Foto Gatot Jalu. Sumber: Istimewa
Bergeser ke sudut pandang seorang sineas, Gatot Jalu yang merupakan seorang Line Producer mengatakan bahwa ini bisa memancing para seniman untuk lebih produktif dan yang perlu diingat adalah, karya yang bisa menjadi jaminan adalah karya yang sudah didaftarkan di lembaga hukum dan dikelola secara mandiri.
“Karya yang bisa dijadikan jaminan adalah karya yang sudah didaftarkan atau dicatat di lembaga hukum dan sudah dikelola mandiri. Berarti secara hukum sudah menjadi milik seseorang atau perusahaan. Bisa jadi ini mancing para seniman juga buat lebih produktif sih. Misalnya, 1 karya dijadikan jaminan buat bikin karya yang lainnya.

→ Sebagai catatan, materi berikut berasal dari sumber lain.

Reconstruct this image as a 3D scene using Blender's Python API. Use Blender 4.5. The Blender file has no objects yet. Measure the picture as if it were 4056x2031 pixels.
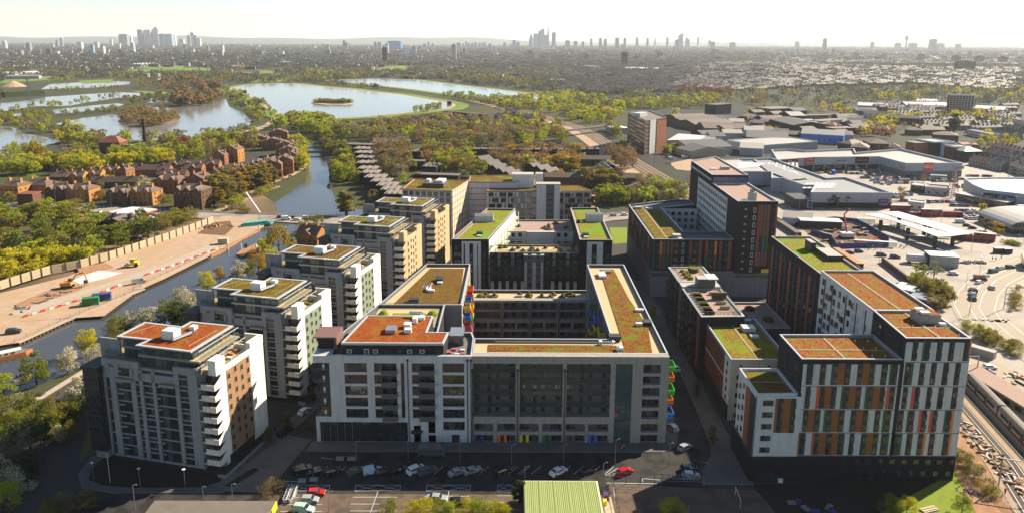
import bpy,math,random
from mathutils import Matrix,Vector
random.seed(7)
S=bpy.context.scene
COL=S.collection
R=math.radians
# ------- camera (100 m above the ground, pitched down 11.9 deg)
FPX,XC,YC,HZ=2913.0,2028.0,775.0,160.6
PITCH=math.atan((YC-HZ)/FPX); ROLL=R(0.25); CH=100.0
FW=Vector((0,math.cos(PITCH),-math.sin(PITCH))); UP0=Vector((0,math.sin(PITCH),math.cos(PITCH))); RT0=Vector((1,0,0))
RT=RT0*math.cos(ROLL)+UP0*math.sin(ROLL); UP=UP0*math.cos(ROLL)-RT0*math.sin(ROLL)
cam=bpy.data.cameras.new('camera'); camo=bpy.data.objects.new('camera',cam); COL.objects.link(camo)
camo.matrix_world=Matrix(((RT.x,UP.x,-FW.x,0),(RT.y,UP.y,-FW.y,0),(RT.z,UP.z,-FW.z,CH),(0,0,0,1)))
cam.sensor_width=36.0; cam.lens=36.0*FPX/4056.0; cam.shift_y=-(1015.5-YC)/4056.0
cam.clip_start=1.0; cam.clip_end=60000.0
S.camera=camo
# ------- sky and sun
SUN_AZ,SUN_EL=R(56.0),R(32.5)
W=bpy.data.worlds.new('World'); S.world=W; W.use_nodes=True
nt=W.node_tree; nt.nodes.clear()
sky=nt.nodes.new('ShaderNodeTexSky'); sky.sky_type='NISHITA'; sky.sun_disc=False
sky.sun_elevation=SUN_EL; sky.sun_rotation=SUN_AZ; sky.altitude=50; sky.air_density=0.84; sky.dust_density=0.0; sky.ozone_density=0.5
bg=nt.nodes.new('ShaderNodeBackground'); bg.inputs['Strength'].default_value=0.058
wo=nt.nodes.new('ShaderNodeOutputWorld'); nt.links.new(sky.outputs[0],bg.inputs[0]); nt.links.new(bg.outputs[0],wo.inputs[0])
sl=bpy.data.lights.new('sun','SUN'); sl.energy=5.0; sl.angle=R(0.5); sl.color=(1.0,0.88,0.70)
so=bpy.data.objects.new('sun',sl); COL.objects.link(so)
SD=Vector((math.sin(SUN_AZ)*math.cos(SUN_EL),math.cos(SUN_AZ)*math.cos(SUN_EL),math.sin(SUN_EL)))
so.rotation_euler=SD.to_track_quat('Z','Y').to_euler(); so.location=SD*400
S.view_settings.view_transform='Standard'; S.view_settings.look='None'; S.view_settings.gamma=1.0
S.view_settings.exposure=1.4
S.cycles.max_bounces=5; S.cycles.diffuse_bounces=2; S.cycles.glossy_bounces=3; S.cycles.transparent_max_bounces=8
S.cycles.volume_bounces=0
# ------- pixel of the photograph -> point on a horizontal plane
TILES=dict(s=(0,0,1),d=(0,0,1/1.5745),t1=(200,1200,2),t2=(1200,1000,2),t3=(2400,1000,2),t4=(2768,1386,2),t5=(700,700,2),t6=(1700,550,2),t7=(2400,550,2.575),t8=(3056,550,2.575),c1=(0,1150,1.4645),c2=(1000,1150,1.4645),c3=(2000,1150,1.4645),c4=(2956,1150,1.4645),a1=(0,550,1.8427),a2=(1000,550,1.8427),a3=(2000,550,1.8427),a4=(2956,550,1.8427),b1=(0,50,2.15),b2=(1000,50,2.15),b3=(2000,50,2.15),b4=(2956,50,2.15))
def at(t,x,y,z=0.0):
 ox,oy,s=TILES[t]; px,py=ox+x/s,oy+y/s
 d=FW+RT*((px-XC)/FPX)+UP*((YC-py)/FPX); k=(z-CH)/d.z
 return(d.x*k,d.y*k)
def img(X,Y,Z):
 v=Vector((X,Y,Z-CH)); w=v.dot(FW)
 return(XC+FPX*v.dot(RT)/w,YC-FPX*v.dot(UP)/w,w)
 # ------- materials
_M={}
SPEC={}
def spec(name,col,col2=None,rough=.8,scale=.5,amt=.5,bump=0,bscale=3,metal=0,trans=0,kind=None,spec=.5,emit=None,col3=None,scale3=.05,rnd=0):
 SPEC[name]=dict(col=col,col2=col2,rough=rough,scale=scale,amt=amt,bump=bump,bscale=bscale,metal=metal,trans=trans,kind=kind,spec=spec,col3=col3,scale3=scale3,rnd=rnd)
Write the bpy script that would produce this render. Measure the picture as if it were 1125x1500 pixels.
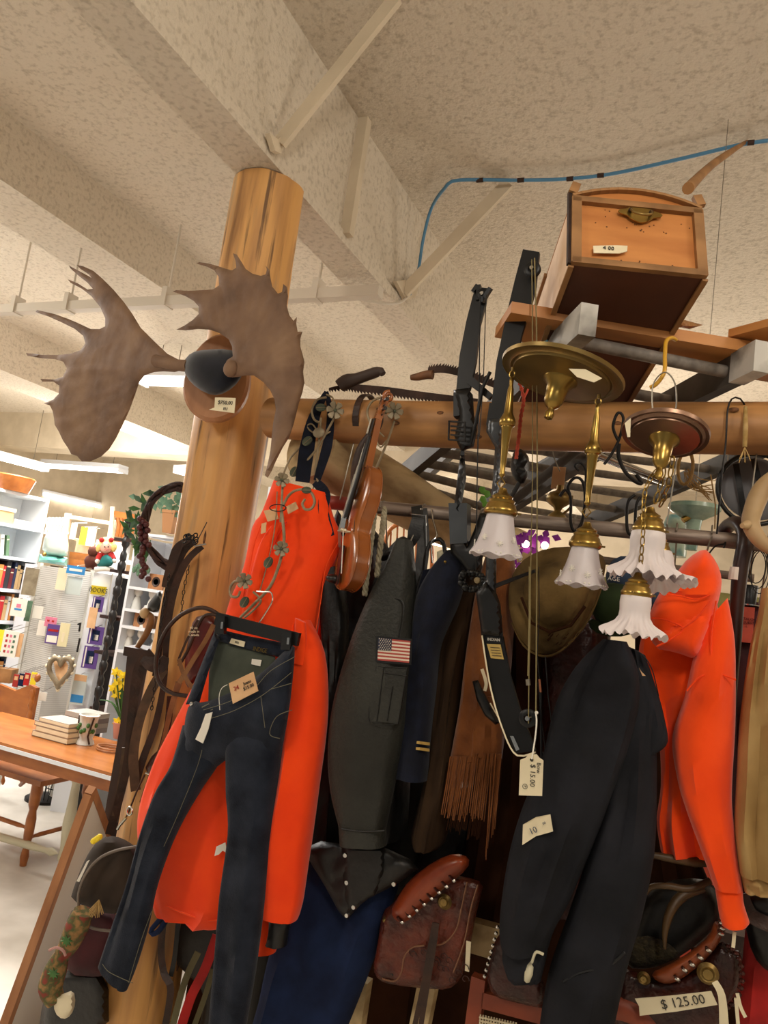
import bpy, bmesh, math, random
from mathutils import Vector, Matrix, noise, geometry
random.seed(7)
for o in list(bpy.data.objects): bpy.data.objects.remove(o)
col = bpy.context.scene.collection
R_ = math.radians
V = Vector

# ---------------------------------------------------------------- camera
EYE = 1.70; FPX = 1100.0
_p, _r, _y = R_(7.3), R_(7.9), R_(24)
_F = V((0, math.cos(_p), math.sin(_p))); _r0 = V((1, 0, 0)); _u0 = V((0, -math.sin(_p), math.cos(_p)))
_Z = Matrix.Rotation(_y, 3, 'Z')
CF = _Z @ _F
CR = _Z @ (math.cos(_r)*_r0 + math.sin(_r)*_u0)
CU = _Z @ (-math.sin(_r)*_r0 + math.cos(_r)*_u0)
CO = V((0, 0, EYE))
cd = bpy.data.cameras.new('camera'); cam = bpy.data.objects.new('camera', cd); col.objects.link(cam)
cd.sensor_fit = 'VERTICAL'; cd.sensor_height = 36.0; cd.lens = 36.0*FPX/1500.0
cd.clip_start = 0.05; cd.clip_end = 100
cam.matrix_world = Matrix(((CR.x, CU.x, -CF.x, CO.x), (CR.y, CU.y, -CF.y, CO.y), (CR.z, CU.z, -CF.z, CO.z), (0, 0, 0, 1)))
sc = bpy.context.scene; sc.camera = cam

# ---------------------------------------------------------------- world, lights, exposure
w = bpy.data.worlds.new('world'); sc.world = w; w.use_nodes = True
bg = w.node_tree.nodes['Background']; bg.inputs[0].default_value = (1.0, .95, .87, 1); bg.inputs[1].default_value = 0.17
sc.view_settings.view_transform = 'Standard'; sc.view_settings.look = 'None'
sc.view_settings.gamma = 1; sc.view_settings.use_curve_mapping = False
sc.view_settings.exposure = 0.36
def area(name, loc, size, power, colr, rot=(0, 0, 0)):
    l = bpy.data.lights.new(name, 'AREA'); l.shape = 'RECTANGLE'; l.size, l.size_y = size
    l.energy = power; l.color = colr
    o = bpy.data.objects.new(name, l); col.objects.link(o); o.location = loc; o.rotation_euler = rot
    return o
# point lights without fixtures, added to brighten ceiling, clothes, book corner and far aisles
def lamp(loc, power, colr, r=.22):
    l = bpy.data.lights.new('added_point_light', 'POINT'); l.energy = power; l.color = colr; l.shadow_soft_size = r
    o = bpy.data.objects.new('added_point_light', l); col.objects.link(o); o.location = loc
WARM = (1, .93, .83)
lamp((.75, -.45, 3.28), 66, WARM); lamp((-2.35, -1.2, 3.28), 60, WARM); lamp((1.7, 1.2, 3.28), 26, WARM)
lamp((-5.4, 1.6, 3.2), 70, (1, .95, .88), .3)
area('corner_tube_light', (-4.3, 4.4, 3.30), (2.0, 1.0), 150, (1, .97, .93)); area('corner_tube_light', (-3.6, 2.5, 2.95), (.9, .9), 42, (1, .96, .91))
lamp((-6.6, 6.4, 2.5), 170, (1, .95, .88), .3); lamp((-.6, 6.0, 2.3), 75, (1, .90, .78), .5); lamp((2.3, 4.6, 2.6), 50, (1, .90, .78), .4); lamp((-2.2, 8.6, 2.8), 60, (1, .92, .80), .3)

# ---------------------------------------------------------------- geometry helpers
def ray(x, y): return CF + CR*((x-562.5)/FPX) + CU*((750-y)/FPX)
def PY(x, y, Y):
    d = ray(x, y); return CO + d*((Y-CO.y)/d.y)
def PX(x, y, X):
    d = ray(x, y); return CO + d*((X-CO.x)/d.x)
def PZ(x, y, Z):
    d = ray(x, y); return CO + d*((Z-CO.z)/d.z)
def PD(x, y, D): return CO + ray(x, y)*D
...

Tapi nih, pertanyaan terbesar di kepala gue adalah apa iya ada seorang seniman yang tega mengagunkan (dijadikan jaminan) karyanya?” ujar Gatot Jalu.
Dilansir dari CNNIndonesia, syarat pengajuan utang berbasis kekayaan intelektual terdiri dari empat poin, yaitu:
- Proposal pembiayaan
- Memiliki usaha ekonomi kreatif
- Memiliki perikatan terkait kekayaan intelektual produk ekonomi kreatif
- Memiliki surat pencatatan atau sertifikat kekayaan intelektual.
Setelah itu, lembaga pemberi kredit akan melakukan verifikasi. Baik bank atau non bank juga akan melakukan penilaian karya yang akan dijadikan jaminan.
Nah, dengan adanya peraturan seperti ini menurut kalian bagaimana? Apakah industri kreatif khususnya musik dan film bisa semakin berkembang?